La Galleria Gracis presents OBIETTIVO, ARTE POVERA. A journey through art from 1968, a solo exhibition by photographer Paolo Mussat Sartor (Torino, 1947) that through his photographs tells the story of Arte Povera and the international scene of modern and contemporary art around the 1970s, offering a critical reading of the artists’ work that goes beyond mere storytelling and becomes an authentic, vibrant testimony of that heroic era.
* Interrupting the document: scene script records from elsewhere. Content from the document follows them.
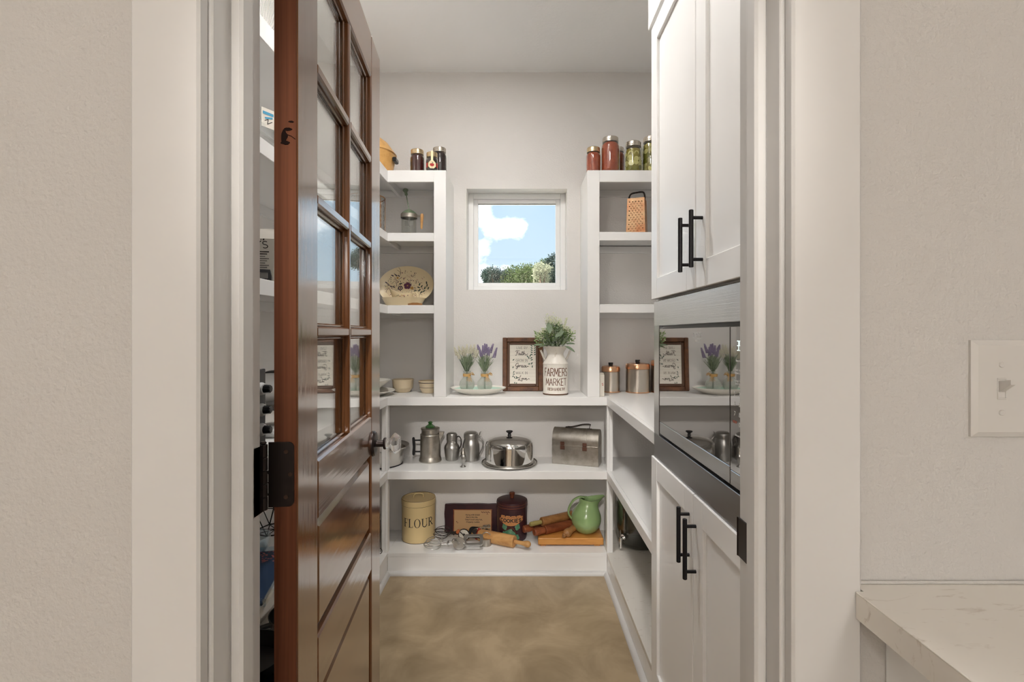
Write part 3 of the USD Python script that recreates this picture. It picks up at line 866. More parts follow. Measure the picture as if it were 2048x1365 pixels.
m = thing('microwave', 'built-in microwave with mirrored black glass and stainless trim frame', 'microwave')
MX = 0.420
my0, my1, mz0, mz1 = 0.80, 1.567, 0.828, 1.3085
oy0, oy1, oz0, oz1 = 0.87, 1.511, 0.900, 1.2326
part(m, 'trim_frame', [cb(MX, MX + .016, my0, my1, oz1, mz1, .0012), cb(MX, MX + .016, oy1, my1, oz0, oz1, .0012), cb(MX, MX + .016, my0, oy0, oz0, oz1, .0012)], 'stainless')
part(m, 'trim_foot', cb(MX, MX + .016, my0, my1, mz0 - .012, oz0, .0012), 'stainless_dark', label='darker lower trim strip')
part(m, 'recess', [cb(MX + .012, MX + .30, oy0 - .02, oy1 + .02, oz0 - .01, oz1 + .01, 0)], 'black_plastic', smooth=False)
part(m, 'oven_door', cb(MX + .0005, MX + .011, 1.003, oy1 - .005, oz0 + .044, oz1 - .009, .001), 'black_mirror')
part(m, 'door_strip', cb(MX + .0005, MX + .011, 1.003, oy1 - .005, oz0 + .008, oz0 + .0432, .001), 'stainless')
part(m, 'control_panel', cb(MX + .0005, MX + .011, oy0 + .004, .9995, oz0 + .038, oz1 - .009, .001), 'black_mirror')
part(m, 'control_strip', cb(MX + .0005, MX + .011, oy0 + .004, .9995, oz0 + .008, oz0 + .0372, .001), 'stainless')


def on_micro(mesh, y, z):
    """Lettering on the microwave front: reads from far (left) to near (right)."""
    mesh = mesh.copy()
    v = mesh.vertices.copy()
    mesh.vertices = np.stack([MX + .0003 - v[:, 2], y - v[:, 0], z + v[:, 1]], 1)
    mesh.fix_normals()
    return mesh


part(m, 'brand_lettering', [on_micro(stroke_text('FRIGIDAIRE', .0095, .55, .13, .3, depth=.0003), 1.185, 1.2015), on_micro(stroke_text('GALLERY', .005, .7, .12, .6, depth=.0003), 1.185, 1.190)], 'keypad_print', smooth=False)


def sans(s, h, bold=False):
    t = meshkit.text_mesh(s, h, 0.0003, bold)
    b0 = t.bounds
    t.apply_translation((-(b0[0][0] + b0[1][0]) / 2, 0, 0))
    return t


seg = []
for kx, segs in enumerate(('abgcd', 'abcdfg')):
    q = kx * .0105
    S7 = {'a': [(0, .018), (.007, .018)], 'g': [(0, .009), (.007, .009)], 'd': [(0, 0), (.007, 0)], 'b': [(.007, .018), (.007, .009)], 'c': [(.007, .009), (.007, 0)], 'f': [(0, .018), (0, .009)]}
    for s in segs:
        a, e = S7[s]
        seg.append(LineString([(a[0] + q, a[1]), (e[0] + q, e[1])]).buffer(.0010, cap_style=2))
part(m, 'clock_display', on_micro(ext(unary_union(seg), .0003), .968, 1.177), 'display_glow', smooth=False, label='glowing clock digits')
keys = []
for r, (l, rr) in enumerate((('1', '2'), ('4', '5'), ('7', '8'))):
    z = 1.088 - r * .0195
    keys += [on_micro(sans(l, .0085), .978, z), on_micro(sans(rr, .0085), .957, z)]
keys += [on_micro(sans('0', .0085), .957, 1.030)]
for z, tt in ((1.155, 'Easy Pop'), (1.137, 'Melt  Auto'), (1.131, 'Soften Cook'), (1.116, 'Defrost Timer'), (1.110, 'Power Clock'), (1.010, '+30 sec Start')):
    keys.append(on_micro(sans(tt, .0036), .962, z))
part(m, 'keypad_lettering', keys, 'keypad_print', smooth=False)
part(m, 'stop_lettering', on_micro(sans('STOP', .0050), .978, 1.034), 'keypad_red', smooth=False, label='small red STOP lettering')

# ------------------------------------------------------------------ kitchen counter and switch beside the doorway
k = thing('kitchen_counter', 'pale quartz counter with grey veins beside the doorway', 'counter')
KT = .914
slab = ext(Polygon([(0.384, -0.12), (1.5, -0.12), (1.5, N0 - .0005), (0.3935, N0 - .0005), (0.3935, CF - .0005), (0.384, CF - .0005)]).buffer(-.0012).buffer(.0012, 2), .030)
part(k, 'countertop', mv(slab, 0, 0, KT - .030), 'quartz')
part(k, 'eased_edge', tube([(0.3848, -0.118, KT - .0008), (0.3848, CF - .002, KT - .0008)], .0011, 8), 'quartz', smooth=True)
part(k, 'end_panel', cb(0.432, 0.452, -0.08, N0 - .001, 0.0, KT - .0302, .001), 'white_cabinet')
part(k, 'cabinet_front', [cb(0.4525, 1.49, -0.08, -0.06, .1, KT - .0302, .001)], 'white_cabinet')
part(k, 'caulk_line', cb(0.3935, 1.5, N0 - .004, N0 - .0006, KT + .0002, KT + .004, .001), 'kitchen_paint')

s = thing('light_switch', 'cream toggle light switch plate on the beige wall above the quartz counter', 'light switch')
p0, p1 = at(1937, 873, N0), at(1937, 681, N0)
SX0, SX1, SZ0, SZ1 = p0[0], p0[0] + 0.0762, p0[2], p1[2]
pts = [(x, N0, z) for x in (SX0, SX1) for z in (SZ0, SZ1)] + [(x, N0 - .003, z) for x in (SX0, SX1) for z in (SZ0, SZ1)] + [(x, N0 - .0062, z) for x in (SX0 + .006, SX1 - .006) for z in (SZ0 + .006, SZ1 - .006)]
part(s, 'wall_plate', hull(pts), 'plate_plastic', smooth=20)
sc = at(2003, 778, N0 - .006)
part(s, 'toggle_frame', [cb(sc[0] - .0052, sc[0] + .0052, N0 - .0070, N0 - .006, sc[2] - .0125, sc[2] - .0108, .0003), cb(sc[0] - .0052, sc[0] + .0052, N0 - .0070, N0 - .006, sc[2] + .0108, sc[2] + .0125, .0003),
                         cb(sc[0] - .0052, sc[0] - .0042, N0 - .0070, N0 - .006, sc[2] - .0108, sc[2] + .0108, .0003), cb(sc[0] + .0042, sc[0] + .0052, N0 - .0070, N0 - .006, sc[2] - .0108, sc[2] + .0108, .0003)], 'plate_plastic')
tg = hull([(x, N0 - .006, z) for x in (-.0036, .0036) for z in (-.004, .009)] + [(x, N0 - .020, z) for x in (-.0028, .0028) for z in (.0060, .0115)])
part(s, 'toggle', mv(tg, sc[0], 0, sc[2]), 'plate_plastic', smooth=20)
for zz in (730, 826):
    q = at(2003, zz, N0 - .0062)
    part(s, 'screw', mv(rot(rcyl(.0034, 0, .0016, 18, .0006), 'x', 90), q[0], N0 - .006, q[2]), 'plate_plastic')

# ------------------------------------------------------------------ lamps, all out of view
for lx, ly, dm, where in ((-0.20, 1.68, 'disc_glow', 'in the middle of the pantry'), (0.0, 0.98, 'fill_disc_glow', 'added as fill just inside the pantry door')):  # both out of view; the second is added to fill the lower pantry
    g = thing('unseen_ceiling_light', f'unseen round flush ceiling light {where}', 'ceiling light', (lx, ly, 0))
    part(g, 'lens', mv(rcyl(.115, 0, .004, 48), 0, 0, CEIL - .0065), dm)
    part(g, 'trim_ring', mv(lathe([(.117, .006), (.117, -.004), (.140, -.002), (.140, .006), (.117, .006)], 48), 0, 0, CEIL - .0061), 'ceiling_paint')
for nm, x, y, mm, where in (('unseen_disc_light', -0.95, -0.75, 'can_glow', 'nearest the doorway'), ('unseen_disc_light', 1.0, -0.75, 'can_glow', 'above the quartz counter')):  # out of view, placed to light the doorway wall and counter
    g = thing(nm, f'unseen round flat ceiling light {where}', 'ceiling light', (x, y, 0))
    lr = .20
    part(g, 'lens', mv(rcyl(lr, 0, .004, 48), 0, 0, CEIL - .0065), mm)
    part(g, 'trim_ring', mv(lathe([(lr + .002, .006), (lr + .002, -.004), (lr + .025, -.002), (lr + .025, .006), (lr + .002, .006)], 48), 0, 0, CEIL - .0061), 'ceiling_paint')

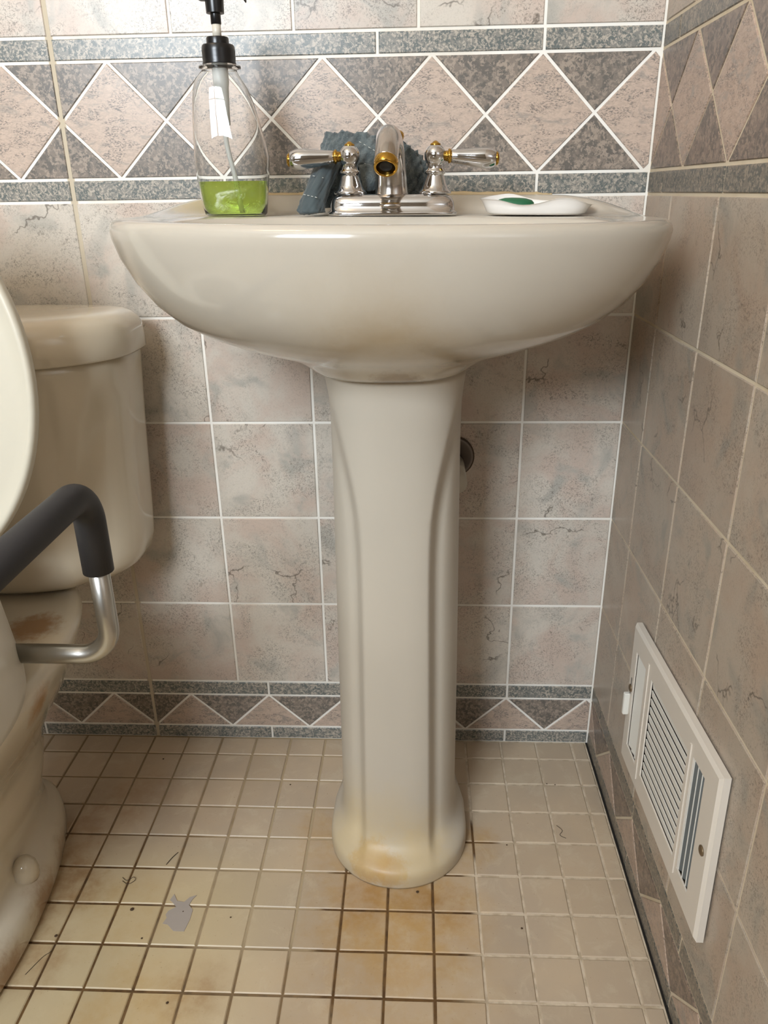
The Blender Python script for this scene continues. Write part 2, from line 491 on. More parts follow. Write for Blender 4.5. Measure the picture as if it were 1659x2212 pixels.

Paolo Mussat Sartor was born in Turin in 1947, where he lives and works. Self-taught, he began photographing in 1966. In 1968 he started collaborating with Gian Enzo Sperone and began to photograph Italian and international artists who exhibited in his gallery during those years. He published Ritratti di Artisti and documentation of works in art catalogs and specialized magazines worldwide. He also contributed to art and architecture journals such as Domus, Abitare, Vogue, Casa Vogue, and Ottagono. In 1979, Stampatori published Paolo Mussat Sartor Fotografo 1968/1978. Arte e Artisti in Italia, a book documenting ten years of collaboration with Italian contemporaries. Since 1970, he has pursued his own photographic research language. From 1985 he added color pigments and mixed media to his prints, creating unique, one-of-a-kind pieces.
The exhibition’s title encapsulates the keywords that serve as the project’s throughline. OBIETTIVO reflects the camera’s gaze merging with Sartor’s own view of reality. VIAGGI evokes the series of photographs taken from the car’s interior during the 1970s to the 1990s, when he traversed Europe to document exhibitions and artists.
At Galleria Gracis, around 30 images by Mussat Sartor will be on view, featuring the major figures of Arte Povera and their works, including Giovanni Anselmo, Alighiero Boetti, Gino De Dominicis, Luciano Fabro, Eliseo Mattiacci, Mario Merz, Jannis Kounellis, Giulio Paolini, Giuseppe Penone, Emilio Prini, Michelangelo Pistoletto, Gilberto Zorio, and a substantial set of photographs from the Viaggi series. More than a portrait gallery, the photographs will dialogue with the works of the same artists he photographed, closing the circle on the exhibition’s third axis: ART POVERA.
Sartor began his career as a photographer at Gian Enzo Sperone’s gallery in Turin, his hometown, during the peak years from 1968 to 1975, thanks to his friend Tucci Russo who introduced him to the milieu.
Andrea Bellini, in the volume Paolo Mussat Sartor: Luoghi d’Arte e di artisti 1968–2008, notes how little the photographer was drawn to the art world’s salon culture, and how his curiosity, eye, and instinct remained focused on the artwork and the artists’ language.
Sartor did not use a wide-angle lens, did not alter or judge what he photographed, and perhaps for this reason forged a respectful and understanding rapport with the artists, as he himself explained: “It was a ‘reasoned’ photography, aiming to reflect the idea of the work. This holds true in all my photographs, from portraits to landscapes: I strive to respect the subject, to maintain a mental dialog with what I photograph, to understand without sensationalizing, without overturning, without pushing beyond.”
This is why Galleria Gracis has chosen to pair his photographs of Arte Povera’s protagonists with the Viaggi images, exhibited here for the first time. Most were shot with Minox, a pocket-sized camera he always carried, enabling long journeys across Europe—from Amsterdam to Frankfurt, Paris to Basel, then Rome and Bari. Objects, situations, weather changes—all pared down to essentials, captured after careful observation and reflection.
Galleria Gracis is pleased to dedicate a second solo show to Paolo Mussat Sartor, following the success of Inattese Visioni (2023), which presented his photographs enriched with painterly interventions, continuing a path of valorization and deepening of his artistic language.
Regarded as one of the most significant art photographers of the late 20th century, Mussat Sartor helped shape a formative vision of how contemporary art history is transmitted. His photographs continue to be exhibited in international museums and exhibitions, as living memory and an integral part of the extraordinary era that began in the 1970s.